Sylvette lloraba y Alejandra ya había perdido la sombra. Por suerte a causa del amor, no como esa metáfora del poema publicado en La Nación muy pocos días antes, que terminaba diciendo: “La que no supo morirse de amor y por eso nada aprendió: Ella está triste porque no está”.

Aunque Alejandra permanece siempre presente en su cuerpo de piel de papel para fascinarnos. Como tampoco debajo de la tierra porque las veces que intentamos ir con amigos, entre ellos Mariana Enríquez, a visitar su tumba, siempre resultó imposible, custodiada por falsos azares de tormentas terribles y otros obstáculos falsamente imprevistos.

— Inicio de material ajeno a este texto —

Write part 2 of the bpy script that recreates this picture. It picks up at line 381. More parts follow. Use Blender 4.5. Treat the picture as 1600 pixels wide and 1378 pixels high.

Así logré comprender que Alejandra sólo quería seguir de pie junto a cada poema como cuando aclara: “Dije yo, pero me refería al alba luminosa”. Morir, al fin, le causaba placer, como ella misma había preanunciado. Por eso la vemos de cuerpo tan presente, renaciendo en cada uno de sus poemas: “No te mueras mi amor, nada te sobrevendrá, ya no existen violadores de tumba”. Fácilmente logramos convocarla, con el mantra que es su propio nombre. Porque además, para que no haya dudas: “Alejandra, Alejandra, debajo de mí está Alejandra”. Ese “mí” muy excepcionalmente como ahora, se vuelve multitudes donde todos logramos ingresar a su “transcurrir de fiesta delirante”, que no es sólo la vida, sino también su reverso, la propia amada muerte; siempre acechante, como asegurando un eterno goce posterior en el sueño sin límites del poema total.